Woods such as cedar have weather-resistant natural oils that beetle-kill wood lacks, so Rhodes mainly uses the dead wood for siding and interior trim rather than as structural posts.

He began building with beetle-kill three years ago, though the motivation was the wood’s unique look, which was in high demand, rather than savings.

Still, the damaged wood is easier on the pockets of both builders, suppliers and individuals purchasing custom homes. Local companies estimate savings to be between 20 and 50 percent for wood replaced by beetle-kill wood.

Russ Turpin opened Custom Touch Builders in 2002 and started using beetle-kill a few years ago when it became ubiquitous in the Rocky Mountains. The cost to ship lumber from Canada couldn’t compare; Turpin said his most recently completed house reflected about $5,000 in savings. Rhodes guessed he saved homeowners $2,000 to $3,000 per project.

But legal restrictions often render beetle-kill in Colorado unavailable, so local companies are sourcing from suppliers who get the wood from outside the state.

Rhodes and Turpin are both loyal to Alpine Lumber Co. as their supplier.
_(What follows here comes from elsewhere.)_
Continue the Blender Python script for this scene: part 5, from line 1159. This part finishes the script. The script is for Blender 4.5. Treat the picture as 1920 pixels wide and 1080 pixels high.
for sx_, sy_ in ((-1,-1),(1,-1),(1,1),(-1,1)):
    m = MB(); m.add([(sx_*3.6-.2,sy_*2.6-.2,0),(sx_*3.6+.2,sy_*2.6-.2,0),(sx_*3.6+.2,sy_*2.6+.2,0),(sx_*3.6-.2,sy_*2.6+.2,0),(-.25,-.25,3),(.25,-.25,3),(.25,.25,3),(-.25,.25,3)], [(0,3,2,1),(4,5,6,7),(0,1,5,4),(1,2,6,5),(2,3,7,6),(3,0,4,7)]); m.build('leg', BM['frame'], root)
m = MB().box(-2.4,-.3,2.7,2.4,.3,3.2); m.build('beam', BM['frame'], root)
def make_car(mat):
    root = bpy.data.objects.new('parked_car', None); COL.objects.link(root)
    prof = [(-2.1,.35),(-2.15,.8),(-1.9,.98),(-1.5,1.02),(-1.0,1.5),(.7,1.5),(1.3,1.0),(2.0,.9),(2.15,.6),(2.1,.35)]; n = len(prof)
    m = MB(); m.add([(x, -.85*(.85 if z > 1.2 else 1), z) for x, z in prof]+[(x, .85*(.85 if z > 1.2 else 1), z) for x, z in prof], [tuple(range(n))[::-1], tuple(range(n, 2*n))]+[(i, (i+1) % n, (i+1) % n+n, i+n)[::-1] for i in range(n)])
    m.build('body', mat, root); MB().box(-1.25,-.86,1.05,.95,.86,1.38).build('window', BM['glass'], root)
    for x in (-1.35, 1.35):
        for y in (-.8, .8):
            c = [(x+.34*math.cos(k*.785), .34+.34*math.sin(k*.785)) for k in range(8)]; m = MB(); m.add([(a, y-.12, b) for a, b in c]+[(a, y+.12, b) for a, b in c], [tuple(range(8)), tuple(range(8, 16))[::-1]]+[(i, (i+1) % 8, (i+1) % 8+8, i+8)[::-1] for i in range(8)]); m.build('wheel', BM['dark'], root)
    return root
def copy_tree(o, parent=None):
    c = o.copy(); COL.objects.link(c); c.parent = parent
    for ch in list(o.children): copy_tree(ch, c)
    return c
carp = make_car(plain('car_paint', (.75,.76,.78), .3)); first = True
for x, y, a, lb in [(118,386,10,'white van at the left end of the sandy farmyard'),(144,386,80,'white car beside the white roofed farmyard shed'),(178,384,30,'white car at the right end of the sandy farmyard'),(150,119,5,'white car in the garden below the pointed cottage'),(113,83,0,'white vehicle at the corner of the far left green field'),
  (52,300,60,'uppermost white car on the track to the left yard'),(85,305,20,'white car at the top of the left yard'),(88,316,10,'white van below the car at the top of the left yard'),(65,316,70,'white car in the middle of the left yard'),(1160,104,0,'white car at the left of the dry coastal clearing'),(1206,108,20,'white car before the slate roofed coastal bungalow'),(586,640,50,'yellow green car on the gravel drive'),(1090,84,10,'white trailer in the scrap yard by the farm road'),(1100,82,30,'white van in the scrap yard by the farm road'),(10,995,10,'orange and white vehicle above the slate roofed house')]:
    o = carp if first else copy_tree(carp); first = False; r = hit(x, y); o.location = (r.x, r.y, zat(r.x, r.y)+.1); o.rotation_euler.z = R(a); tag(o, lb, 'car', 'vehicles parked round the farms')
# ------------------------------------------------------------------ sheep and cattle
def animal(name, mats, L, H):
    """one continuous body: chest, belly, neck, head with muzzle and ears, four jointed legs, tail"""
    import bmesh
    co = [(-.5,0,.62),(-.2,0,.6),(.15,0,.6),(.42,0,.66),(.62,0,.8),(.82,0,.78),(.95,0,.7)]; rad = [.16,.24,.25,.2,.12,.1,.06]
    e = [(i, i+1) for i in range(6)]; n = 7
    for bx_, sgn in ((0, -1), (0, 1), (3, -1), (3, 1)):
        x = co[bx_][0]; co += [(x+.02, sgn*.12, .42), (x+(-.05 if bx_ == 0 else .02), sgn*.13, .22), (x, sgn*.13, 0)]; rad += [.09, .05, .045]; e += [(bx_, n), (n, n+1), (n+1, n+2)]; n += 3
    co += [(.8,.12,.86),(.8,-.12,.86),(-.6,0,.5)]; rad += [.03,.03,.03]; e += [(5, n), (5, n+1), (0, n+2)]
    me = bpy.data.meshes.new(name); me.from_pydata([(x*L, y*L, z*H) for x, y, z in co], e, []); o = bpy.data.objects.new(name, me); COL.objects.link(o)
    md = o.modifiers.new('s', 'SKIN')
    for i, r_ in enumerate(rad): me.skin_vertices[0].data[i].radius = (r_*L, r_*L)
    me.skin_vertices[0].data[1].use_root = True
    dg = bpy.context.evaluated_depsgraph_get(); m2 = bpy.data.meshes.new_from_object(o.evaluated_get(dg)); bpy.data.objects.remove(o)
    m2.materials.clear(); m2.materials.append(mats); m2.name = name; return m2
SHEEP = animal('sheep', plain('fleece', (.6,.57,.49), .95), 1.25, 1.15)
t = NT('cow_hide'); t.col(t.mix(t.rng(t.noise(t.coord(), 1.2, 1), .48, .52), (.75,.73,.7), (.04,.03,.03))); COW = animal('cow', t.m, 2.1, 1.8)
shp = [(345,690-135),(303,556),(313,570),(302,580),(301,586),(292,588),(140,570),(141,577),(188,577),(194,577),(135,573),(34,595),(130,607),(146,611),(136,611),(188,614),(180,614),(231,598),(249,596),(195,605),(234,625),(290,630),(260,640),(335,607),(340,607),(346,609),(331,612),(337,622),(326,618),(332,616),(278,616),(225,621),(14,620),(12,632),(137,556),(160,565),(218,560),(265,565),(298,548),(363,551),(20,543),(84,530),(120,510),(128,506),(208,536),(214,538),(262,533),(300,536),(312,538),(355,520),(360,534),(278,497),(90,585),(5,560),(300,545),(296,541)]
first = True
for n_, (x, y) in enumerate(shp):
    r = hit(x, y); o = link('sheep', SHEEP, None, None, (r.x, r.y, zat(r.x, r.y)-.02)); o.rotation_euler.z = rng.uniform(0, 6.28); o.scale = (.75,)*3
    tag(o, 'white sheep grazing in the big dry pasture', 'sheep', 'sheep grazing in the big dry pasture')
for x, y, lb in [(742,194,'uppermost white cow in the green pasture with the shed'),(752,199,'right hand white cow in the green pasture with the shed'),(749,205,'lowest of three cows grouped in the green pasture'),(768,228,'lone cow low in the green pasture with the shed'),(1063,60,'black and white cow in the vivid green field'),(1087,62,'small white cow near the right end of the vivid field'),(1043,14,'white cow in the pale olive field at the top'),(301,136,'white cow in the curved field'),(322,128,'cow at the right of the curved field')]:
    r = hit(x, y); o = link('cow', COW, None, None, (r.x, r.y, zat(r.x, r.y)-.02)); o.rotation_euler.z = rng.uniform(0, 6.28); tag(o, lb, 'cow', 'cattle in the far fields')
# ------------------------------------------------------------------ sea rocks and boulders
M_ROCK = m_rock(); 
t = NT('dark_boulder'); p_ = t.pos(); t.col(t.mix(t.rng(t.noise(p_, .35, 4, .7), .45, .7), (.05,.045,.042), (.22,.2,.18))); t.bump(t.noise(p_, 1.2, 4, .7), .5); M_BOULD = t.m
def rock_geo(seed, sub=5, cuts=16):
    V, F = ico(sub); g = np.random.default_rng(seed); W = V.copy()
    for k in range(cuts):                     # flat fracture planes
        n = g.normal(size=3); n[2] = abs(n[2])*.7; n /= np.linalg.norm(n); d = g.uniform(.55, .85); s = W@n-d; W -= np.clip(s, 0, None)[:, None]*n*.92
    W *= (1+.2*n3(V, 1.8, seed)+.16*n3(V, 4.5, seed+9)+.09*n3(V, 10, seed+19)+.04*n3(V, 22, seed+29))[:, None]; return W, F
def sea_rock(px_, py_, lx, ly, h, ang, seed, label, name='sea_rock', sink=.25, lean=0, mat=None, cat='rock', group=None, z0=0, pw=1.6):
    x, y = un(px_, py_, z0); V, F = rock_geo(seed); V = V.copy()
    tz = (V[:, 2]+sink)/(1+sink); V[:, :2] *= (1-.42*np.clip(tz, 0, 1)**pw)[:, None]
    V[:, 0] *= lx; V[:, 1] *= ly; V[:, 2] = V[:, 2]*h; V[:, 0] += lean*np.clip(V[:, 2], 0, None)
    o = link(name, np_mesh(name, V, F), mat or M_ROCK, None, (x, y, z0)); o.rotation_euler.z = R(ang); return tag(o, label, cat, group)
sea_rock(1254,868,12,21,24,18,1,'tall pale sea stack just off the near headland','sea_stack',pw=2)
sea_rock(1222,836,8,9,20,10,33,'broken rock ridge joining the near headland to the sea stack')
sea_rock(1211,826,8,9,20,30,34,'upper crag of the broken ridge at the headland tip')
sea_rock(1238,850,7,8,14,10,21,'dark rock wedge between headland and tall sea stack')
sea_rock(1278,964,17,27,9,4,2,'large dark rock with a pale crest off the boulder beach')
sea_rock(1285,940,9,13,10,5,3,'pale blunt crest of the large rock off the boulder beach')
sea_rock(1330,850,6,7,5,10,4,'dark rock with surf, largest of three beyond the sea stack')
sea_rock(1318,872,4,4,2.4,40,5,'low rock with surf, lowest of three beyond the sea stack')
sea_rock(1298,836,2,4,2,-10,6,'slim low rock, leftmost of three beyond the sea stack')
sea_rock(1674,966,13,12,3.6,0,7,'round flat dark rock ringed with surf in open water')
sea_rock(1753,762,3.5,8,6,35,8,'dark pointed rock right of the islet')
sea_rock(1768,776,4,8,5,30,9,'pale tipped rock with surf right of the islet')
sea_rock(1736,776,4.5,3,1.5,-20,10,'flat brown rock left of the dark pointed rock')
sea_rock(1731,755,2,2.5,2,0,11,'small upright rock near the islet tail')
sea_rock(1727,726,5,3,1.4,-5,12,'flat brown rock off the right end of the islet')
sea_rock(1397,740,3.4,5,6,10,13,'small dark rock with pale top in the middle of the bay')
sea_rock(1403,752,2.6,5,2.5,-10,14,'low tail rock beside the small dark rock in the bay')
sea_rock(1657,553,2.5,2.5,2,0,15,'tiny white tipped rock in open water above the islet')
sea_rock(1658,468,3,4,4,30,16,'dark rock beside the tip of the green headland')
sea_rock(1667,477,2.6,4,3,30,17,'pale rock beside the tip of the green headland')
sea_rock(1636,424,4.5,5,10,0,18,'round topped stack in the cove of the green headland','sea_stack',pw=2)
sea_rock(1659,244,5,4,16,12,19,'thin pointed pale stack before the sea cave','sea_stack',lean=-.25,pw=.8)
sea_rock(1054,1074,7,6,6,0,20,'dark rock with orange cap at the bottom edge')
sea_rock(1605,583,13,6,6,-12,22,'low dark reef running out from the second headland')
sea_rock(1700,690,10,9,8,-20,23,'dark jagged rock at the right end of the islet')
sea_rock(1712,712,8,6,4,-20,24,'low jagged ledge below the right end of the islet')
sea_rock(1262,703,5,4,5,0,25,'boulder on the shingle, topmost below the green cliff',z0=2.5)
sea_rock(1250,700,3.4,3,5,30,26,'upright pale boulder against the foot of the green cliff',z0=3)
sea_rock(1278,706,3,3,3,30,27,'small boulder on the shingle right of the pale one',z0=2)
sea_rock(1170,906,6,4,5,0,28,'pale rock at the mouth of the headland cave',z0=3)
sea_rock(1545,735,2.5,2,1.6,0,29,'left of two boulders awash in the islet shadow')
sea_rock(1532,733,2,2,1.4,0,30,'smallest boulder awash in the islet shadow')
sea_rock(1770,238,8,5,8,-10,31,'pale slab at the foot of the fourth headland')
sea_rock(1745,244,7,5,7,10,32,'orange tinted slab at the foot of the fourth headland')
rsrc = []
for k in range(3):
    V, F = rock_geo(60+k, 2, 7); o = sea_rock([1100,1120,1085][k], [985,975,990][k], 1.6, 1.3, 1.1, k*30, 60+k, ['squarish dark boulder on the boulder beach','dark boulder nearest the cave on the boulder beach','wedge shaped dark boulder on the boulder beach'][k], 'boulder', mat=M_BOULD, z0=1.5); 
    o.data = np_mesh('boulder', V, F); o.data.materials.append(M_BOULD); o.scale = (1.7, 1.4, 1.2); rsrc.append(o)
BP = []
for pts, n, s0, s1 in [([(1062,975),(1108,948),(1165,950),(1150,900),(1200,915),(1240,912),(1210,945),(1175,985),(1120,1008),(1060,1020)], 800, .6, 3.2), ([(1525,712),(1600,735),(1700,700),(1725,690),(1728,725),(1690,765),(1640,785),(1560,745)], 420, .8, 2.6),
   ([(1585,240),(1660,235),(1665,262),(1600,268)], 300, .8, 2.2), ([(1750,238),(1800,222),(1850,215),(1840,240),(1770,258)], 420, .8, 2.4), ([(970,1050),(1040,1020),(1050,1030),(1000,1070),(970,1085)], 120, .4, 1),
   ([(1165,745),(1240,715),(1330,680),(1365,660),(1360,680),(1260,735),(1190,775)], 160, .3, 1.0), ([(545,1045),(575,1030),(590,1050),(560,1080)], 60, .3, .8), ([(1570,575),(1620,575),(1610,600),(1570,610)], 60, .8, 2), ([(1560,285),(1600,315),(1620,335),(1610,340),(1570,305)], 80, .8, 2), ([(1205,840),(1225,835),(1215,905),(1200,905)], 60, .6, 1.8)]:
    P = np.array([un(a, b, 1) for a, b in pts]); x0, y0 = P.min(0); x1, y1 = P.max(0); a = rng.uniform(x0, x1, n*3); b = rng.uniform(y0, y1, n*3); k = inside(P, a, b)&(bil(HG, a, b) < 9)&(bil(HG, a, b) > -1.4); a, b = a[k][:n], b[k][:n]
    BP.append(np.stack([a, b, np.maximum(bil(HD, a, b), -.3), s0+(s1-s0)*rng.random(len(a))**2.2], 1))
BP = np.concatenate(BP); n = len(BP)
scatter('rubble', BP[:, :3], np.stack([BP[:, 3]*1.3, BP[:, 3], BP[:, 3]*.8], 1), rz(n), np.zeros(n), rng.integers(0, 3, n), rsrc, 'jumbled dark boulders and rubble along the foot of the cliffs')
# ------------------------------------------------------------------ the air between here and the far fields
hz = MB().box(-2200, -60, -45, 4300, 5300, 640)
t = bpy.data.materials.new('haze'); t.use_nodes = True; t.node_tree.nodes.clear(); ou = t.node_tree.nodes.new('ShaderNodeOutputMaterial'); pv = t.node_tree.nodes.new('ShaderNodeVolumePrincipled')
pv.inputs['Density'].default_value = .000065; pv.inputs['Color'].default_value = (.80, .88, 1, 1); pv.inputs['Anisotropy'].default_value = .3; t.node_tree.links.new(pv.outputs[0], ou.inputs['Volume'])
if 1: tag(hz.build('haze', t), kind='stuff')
Will Kelley, assistant manager at Alpine, says most of the company’s products, including beetle-kill, comes from a Denver-based vendor. None of it is local, he said.

Part of the problem comes from federal and environmental restrictions on logging federal lands such as the San Juan National Forest.

Approximately 90 percent of Colorado’s lumber is shipped in from other states or countries. According to Kent Grant, district forester for the Colorado State Forest Service, a dwindling forest industry means beetle-damaged trees sometimes go unmanaged.

“Colorado was never a huge timber state compared to others on the West Coast, but a lot of the logging industry has been going away quietly over time,” Grant said.

“Canada competes, which created some economic problems here. It’s no secret that most of the timber comes off national forest lands, and supply of that has been reduced over time and varied.”

The San Juan National Forest near Wolf Creek Pass has been ravaged in the past by beetle infestation. A previous report by The Durango Herald said the pest infested approximately 183,000 acres of forest between 1996-2013. Forest officials have discussed logging and managed burning as potential remedial measures.

But local builders and suppliers still lament that much of the beetle-kill in Wolf Creek is off-limits.

“We’re bringing in as much lumber from other places, which is sad because Wolf Creek is full of beetle-kill,” Rhodes said.

“All the stuff we get, because it has to be heat-treated, is getting shipped in from other states, simply because the Forest Service hasn’t opened up local mills to logging.”